The reality is that as long as we're making centralized platforms driven purely by profit the center of knowledge we're going to keep burning the Library Of Alexandria.

Even if everyone wasn't removing their comments and making subs private, that content only continues to exist online for as long as it provides reddit some form of value. The value it provides you and others is only significant in so far as it serves reddits immediate profit motives. The moment they determine they can't meet their revenue goals they will shut it all down.

The only solution if we want to stop repeating this cycle is to go back to more sustainable models of distributed content, rather than the VC backed blitzscaling and hyper centralization that we know as social media today.

[–] sudo_shinespark@lemmy.world 10 points 2 years ago (1 children)
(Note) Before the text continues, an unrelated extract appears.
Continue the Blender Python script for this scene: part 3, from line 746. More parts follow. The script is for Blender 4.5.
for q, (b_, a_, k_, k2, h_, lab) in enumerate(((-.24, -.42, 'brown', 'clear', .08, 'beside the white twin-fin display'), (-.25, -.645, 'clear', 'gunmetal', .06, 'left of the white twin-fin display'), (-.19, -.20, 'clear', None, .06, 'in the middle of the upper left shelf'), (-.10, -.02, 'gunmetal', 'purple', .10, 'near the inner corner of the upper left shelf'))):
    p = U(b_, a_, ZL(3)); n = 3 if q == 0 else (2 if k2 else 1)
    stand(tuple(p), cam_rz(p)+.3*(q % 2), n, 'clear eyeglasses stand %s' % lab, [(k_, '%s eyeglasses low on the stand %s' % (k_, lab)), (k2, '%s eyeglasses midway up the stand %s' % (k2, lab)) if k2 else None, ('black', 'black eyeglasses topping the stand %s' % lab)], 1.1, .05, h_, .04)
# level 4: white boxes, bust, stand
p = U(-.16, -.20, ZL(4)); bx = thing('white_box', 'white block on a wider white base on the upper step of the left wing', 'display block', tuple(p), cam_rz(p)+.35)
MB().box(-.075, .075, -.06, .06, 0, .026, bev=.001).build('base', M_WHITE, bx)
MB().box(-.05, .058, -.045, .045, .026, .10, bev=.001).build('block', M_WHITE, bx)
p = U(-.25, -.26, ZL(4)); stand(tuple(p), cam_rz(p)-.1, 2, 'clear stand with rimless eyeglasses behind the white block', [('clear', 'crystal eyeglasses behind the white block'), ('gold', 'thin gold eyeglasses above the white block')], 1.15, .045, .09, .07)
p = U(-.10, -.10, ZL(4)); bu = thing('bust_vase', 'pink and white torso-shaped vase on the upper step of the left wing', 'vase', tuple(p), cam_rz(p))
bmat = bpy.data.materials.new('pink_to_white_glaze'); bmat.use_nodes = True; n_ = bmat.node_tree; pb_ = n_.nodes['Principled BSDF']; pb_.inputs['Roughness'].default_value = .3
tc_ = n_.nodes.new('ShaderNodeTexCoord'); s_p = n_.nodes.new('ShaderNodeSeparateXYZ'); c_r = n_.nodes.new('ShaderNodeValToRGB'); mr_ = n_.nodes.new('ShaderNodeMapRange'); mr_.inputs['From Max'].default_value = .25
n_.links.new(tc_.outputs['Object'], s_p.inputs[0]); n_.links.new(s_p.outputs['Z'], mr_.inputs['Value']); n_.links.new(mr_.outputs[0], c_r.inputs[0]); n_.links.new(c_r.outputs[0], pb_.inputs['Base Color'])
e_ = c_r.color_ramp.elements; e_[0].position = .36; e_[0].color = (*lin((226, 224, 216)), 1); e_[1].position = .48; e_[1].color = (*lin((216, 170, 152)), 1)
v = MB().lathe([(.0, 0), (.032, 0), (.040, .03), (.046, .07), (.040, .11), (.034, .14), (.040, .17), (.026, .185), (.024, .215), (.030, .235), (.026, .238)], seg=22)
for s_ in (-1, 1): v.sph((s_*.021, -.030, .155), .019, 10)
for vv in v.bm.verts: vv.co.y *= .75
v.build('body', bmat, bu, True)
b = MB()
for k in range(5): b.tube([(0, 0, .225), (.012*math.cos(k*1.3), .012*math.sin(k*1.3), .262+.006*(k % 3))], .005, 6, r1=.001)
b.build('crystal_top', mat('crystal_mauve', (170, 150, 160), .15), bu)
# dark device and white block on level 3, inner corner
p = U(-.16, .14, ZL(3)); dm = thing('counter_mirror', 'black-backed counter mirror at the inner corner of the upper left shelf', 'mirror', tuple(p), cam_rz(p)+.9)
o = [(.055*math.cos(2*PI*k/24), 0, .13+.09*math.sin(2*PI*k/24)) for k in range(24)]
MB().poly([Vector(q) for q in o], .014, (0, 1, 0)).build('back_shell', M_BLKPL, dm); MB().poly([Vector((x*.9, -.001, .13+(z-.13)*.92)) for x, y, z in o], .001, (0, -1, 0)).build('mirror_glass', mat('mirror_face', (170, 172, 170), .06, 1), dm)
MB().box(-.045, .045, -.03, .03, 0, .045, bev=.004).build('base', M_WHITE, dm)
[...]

Lemmy (hopefully) fits the bill for this type of solution. Though it still sucks that we have to burn Alexandria again to depart in that direction

[–] jaybirrd@lemmy.world 2 points 2 years ago* (last edited 2 years ago)

I guess my question is how does Lemmy solve this problem in particular? Maybe I don't understand it fully, but is there anything stopping an instance from shutting down and losing all the content associated with that instance? Users still have the ability to delete their posts and comments, don't they? I do think there are many benefits to the decentralized system, but in these specific ways I'm not seeing a tangible benefit.